God provided weapons for complete triumph, but the king’s half-hearted action limited the outcome. Christians have been given even greater weapons. Paul said that our weapons are not of this world. They are mighty through God for demolishing strongholds, arguments, and every pretension raised against the knowledge of God. These weapons are the doctrines of Scripture, the arguments that expose the irrationality of unbelief, and the power of the Holy Spirit. When these are used aggressively and relentlessly, victory is guaranteed.
Christians have done very little with these weapons. Too often they have stopped after a few strikes. They have offered polite conversation where they should have pressured and embarrassed the opponent. They have contented themselves with scattering fragments of truth when they should have declared the whole counsel of God and demanded compliance. Elisha’s anger at Jehoash is a warning. God himself is displeased with half measures.
Elisha’s anger was zeal for God’s purpose. He refused to bless partial obedience. In the same way, Paul refused to meet the philosophers halfway. He did not trim his message to avoid offense. He declared the judgment of God, the resurrection of Christ, and the command to repent. He knew that some would mock, some would delay, and some would believe. He knew that the word of God would do its work. To stop short would have been disloyalty.

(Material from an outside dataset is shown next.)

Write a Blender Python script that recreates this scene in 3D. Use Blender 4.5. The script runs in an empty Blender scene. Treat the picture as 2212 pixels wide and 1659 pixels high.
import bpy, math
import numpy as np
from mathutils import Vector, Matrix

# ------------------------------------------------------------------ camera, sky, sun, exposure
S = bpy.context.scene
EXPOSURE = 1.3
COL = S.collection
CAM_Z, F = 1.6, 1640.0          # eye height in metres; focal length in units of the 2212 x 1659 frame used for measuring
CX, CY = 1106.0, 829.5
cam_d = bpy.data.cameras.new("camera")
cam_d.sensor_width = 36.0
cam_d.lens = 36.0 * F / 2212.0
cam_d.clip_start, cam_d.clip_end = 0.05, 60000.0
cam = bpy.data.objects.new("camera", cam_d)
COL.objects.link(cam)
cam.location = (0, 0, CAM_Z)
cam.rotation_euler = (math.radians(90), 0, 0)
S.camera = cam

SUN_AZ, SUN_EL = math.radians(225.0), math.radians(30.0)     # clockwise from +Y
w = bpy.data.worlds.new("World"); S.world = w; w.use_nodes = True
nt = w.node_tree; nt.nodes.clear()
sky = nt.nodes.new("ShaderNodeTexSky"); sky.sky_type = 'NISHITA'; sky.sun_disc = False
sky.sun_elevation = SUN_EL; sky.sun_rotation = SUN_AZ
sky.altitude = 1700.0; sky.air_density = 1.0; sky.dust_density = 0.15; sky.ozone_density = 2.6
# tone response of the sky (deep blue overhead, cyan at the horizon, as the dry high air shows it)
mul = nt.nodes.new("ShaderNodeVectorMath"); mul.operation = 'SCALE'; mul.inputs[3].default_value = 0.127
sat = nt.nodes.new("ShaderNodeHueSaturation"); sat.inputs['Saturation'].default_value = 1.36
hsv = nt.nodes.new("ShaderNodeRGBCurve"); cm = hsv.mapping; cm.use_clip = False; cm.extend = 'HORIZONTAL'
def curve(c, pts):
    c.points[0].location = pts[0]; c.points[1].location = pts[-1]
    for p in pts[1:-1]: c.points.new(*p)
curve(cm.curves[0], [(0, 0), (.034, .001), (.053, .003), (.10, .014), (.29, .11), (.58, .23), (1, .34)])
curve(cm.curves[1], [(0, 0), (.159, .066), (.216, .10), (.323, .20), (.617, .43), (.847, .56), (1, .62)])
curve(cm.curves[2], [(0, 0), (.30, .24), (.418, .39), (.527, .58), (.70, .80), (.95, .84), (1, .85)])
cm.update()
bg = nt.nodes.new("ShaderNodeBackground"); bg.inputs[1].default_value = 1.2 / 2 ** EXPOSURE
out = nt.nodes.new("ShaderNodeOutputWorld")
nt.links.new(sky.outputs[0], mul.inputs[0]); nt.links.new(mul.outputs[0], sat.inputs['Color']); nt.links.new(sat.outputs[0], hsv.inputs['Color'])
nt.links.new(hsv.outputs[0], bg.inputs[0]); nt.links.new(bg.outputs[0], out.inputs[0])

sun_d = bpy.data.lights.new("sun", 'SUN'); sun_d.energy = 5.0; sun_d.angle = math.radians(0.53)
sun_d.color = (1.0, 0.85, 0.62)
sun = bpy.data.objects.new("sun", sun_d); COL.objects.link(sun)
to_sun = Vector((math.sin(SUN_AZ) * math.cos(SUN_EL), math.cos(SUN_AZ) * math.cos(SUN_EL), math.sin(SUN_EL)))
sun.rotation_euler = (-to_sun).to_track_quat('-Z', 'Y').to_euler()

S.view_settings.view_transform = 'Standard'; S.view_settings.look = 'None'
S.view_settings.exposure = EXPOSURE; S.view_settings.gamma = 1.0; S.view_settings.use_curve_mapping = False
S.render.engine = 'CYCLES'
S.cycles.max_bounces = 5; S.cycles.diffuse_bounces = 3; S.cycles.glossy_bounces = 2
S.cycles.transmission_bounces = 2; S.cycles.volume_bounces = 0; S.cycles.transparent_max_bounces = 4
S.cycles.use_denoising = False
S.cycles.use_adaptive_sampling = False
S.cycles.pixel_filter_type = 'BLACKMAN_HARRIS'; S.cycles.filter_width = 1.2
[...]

Strike the ground again and again. Go into a frenzy. Preachers must fill their sermons with the whole scope of theology, not with samples meant to amuse the age. Parents must teach their children with steady discipline, year after year, until the false philosophies of the world have no foothold in their thinking. Teachers and writers must press every argument until the unbeliever’s system collapses under its own absurdities. The weapons of revelation are invincible, and victory is guaranteed when they are used without restraint. The battle is won by deranged relentlessness.